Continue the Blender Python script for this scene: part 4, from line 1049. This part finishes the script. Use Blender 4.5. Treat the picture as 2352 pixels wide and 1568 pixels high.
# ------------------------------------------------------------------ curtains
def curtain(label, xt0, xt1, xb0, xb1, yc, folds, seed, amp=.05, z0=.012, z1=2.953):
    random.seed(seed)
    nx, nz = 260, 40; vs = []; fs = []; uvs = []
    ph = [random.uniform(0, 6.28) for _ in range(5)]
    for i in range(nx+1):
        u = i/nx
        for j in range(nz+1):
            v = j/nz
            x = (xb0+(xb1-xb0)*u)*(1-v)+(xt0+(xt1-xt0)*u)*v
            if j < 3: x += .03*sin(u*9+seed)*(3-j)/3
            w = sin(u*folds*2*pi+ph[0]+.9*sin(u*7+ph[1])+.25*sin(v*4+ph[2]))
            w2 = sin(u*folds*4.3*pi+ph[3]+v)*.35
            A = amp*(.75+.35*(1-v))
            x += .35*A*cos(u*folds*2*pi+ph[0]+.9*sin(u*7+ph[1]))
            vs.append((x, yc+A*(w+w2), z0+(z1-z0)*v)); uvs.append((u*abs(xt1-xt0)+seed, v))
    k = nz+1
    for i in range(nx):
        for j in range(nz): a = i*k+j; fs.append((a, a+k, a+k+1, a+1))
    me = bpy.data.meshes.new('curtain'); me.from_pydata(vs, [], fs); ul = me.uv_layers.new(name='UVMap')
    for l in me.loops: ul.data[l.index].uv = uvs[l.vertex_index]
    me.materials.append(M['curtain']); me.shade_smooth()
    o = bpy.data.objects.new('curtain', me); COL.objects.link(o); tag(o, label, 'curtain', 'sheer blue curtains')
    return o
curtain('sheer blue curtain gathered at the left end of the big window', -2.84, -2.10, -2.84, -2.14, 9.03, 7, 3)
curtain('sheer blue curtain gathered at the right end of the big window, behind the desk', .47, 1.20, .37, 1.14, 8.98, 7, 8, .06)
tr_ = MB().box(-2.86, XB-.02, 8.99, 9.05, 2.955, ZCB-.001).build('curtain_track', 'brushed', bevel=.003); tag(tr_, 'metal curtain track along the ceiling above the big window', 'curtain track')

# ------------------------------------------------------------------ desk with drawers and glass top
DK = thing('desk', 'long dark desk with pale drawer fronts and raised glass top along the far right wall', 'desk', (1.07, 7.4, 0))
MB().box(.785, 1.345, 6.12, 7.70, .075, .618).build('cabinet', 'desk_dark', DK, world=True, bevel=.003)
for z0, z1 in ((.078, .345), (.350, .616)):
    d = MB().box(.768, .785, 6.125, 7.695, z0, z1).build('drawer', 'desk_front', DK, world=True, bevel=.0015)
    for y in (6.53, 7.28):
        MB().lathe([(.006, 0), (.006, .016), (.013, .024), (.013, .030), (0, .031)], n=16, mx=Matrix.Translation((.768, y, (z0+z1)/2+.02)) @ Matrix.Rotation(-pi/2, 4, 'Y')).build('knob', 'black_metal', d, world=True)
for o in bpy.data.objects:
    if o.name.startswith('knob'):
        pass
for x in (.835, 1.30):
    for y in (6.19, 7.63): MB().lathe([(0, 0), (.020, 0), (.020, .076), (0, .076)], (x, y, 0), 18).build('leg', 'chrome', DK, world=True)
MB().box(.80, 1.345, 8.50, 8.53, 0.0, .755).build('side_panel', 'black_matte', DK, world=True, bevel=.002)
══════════
▶ **The task**
Exactly as written, give again every line from the one containing "curtain('sheer blue curtain gathered at the left" through the last line of the material above, and no other lines.

▶ **Final answer**
curtain('sheer blue curtain gathered at the left end of the big window', -2.84, -2.10, -2.84, -2.14, 9.03, 7, 3)
curtain('sheer blue curtain gathered at the right end of the big window, behind the desk', .47, 1.20, .37, 1.14, 8.98, 7, 8, .06)
tr_ = MB().box(-2.86, XB-.02, 8.99, 9.05, 2.955, ZCB-.001).build('curtain_track', 'brushed', bevel=.003); tag(tr_, 'metal curtain track along the ceiling above the big window', 'curtain track')

# ------------------------------------------------------------------ desk with drawers and glass top
DK = thing('desk', 'long dark desk with pale drawer fronts and raised glass top along the far right wall', 'desk', (1.07, 7.4, 0))
MB().box(.785, 1.345, 6.12, 7.70, .075, .618).build('cabinet', 'desk_dark', DK, world=True, bevel=.003)
for z0, z1 in ((.078, .345), (.350, .616)):
    d = MB().box(.768, .785, 6.125, 7.695, z0, z1).build('drawer', 'desk_front', DK, world=True, bevel=.0015)
    for y in (6.53, 7.28):
        MB().lathe([(.006, 0), (.006, .016), (.013, .024), (.013, .030), (0, .031)], n=16, mx=Matrix.Translation((.768, y, (z0+z1)/2+.02)) @ Matrix.Rotation(-pi/2, 4, 'Y')).build('knob', 'black_metal', d, world=True)
for o in bpy.data.objects:
    if o.name.startswith('knob'):
        pass
for x in (.835, 1.30):
    for y in (6.19, 7.63): MB().lathe([(0, 0), (.020, 0), (.020, .076), (0, .076)], (x, y, 0), 18).build('leg', 'chrome', DK, world=True)
MB().box(.80, 1.345, 8.50, 8.53, 0.0, .755).build('side_panel', 'black_matte', DK, world=True, bevel=.002)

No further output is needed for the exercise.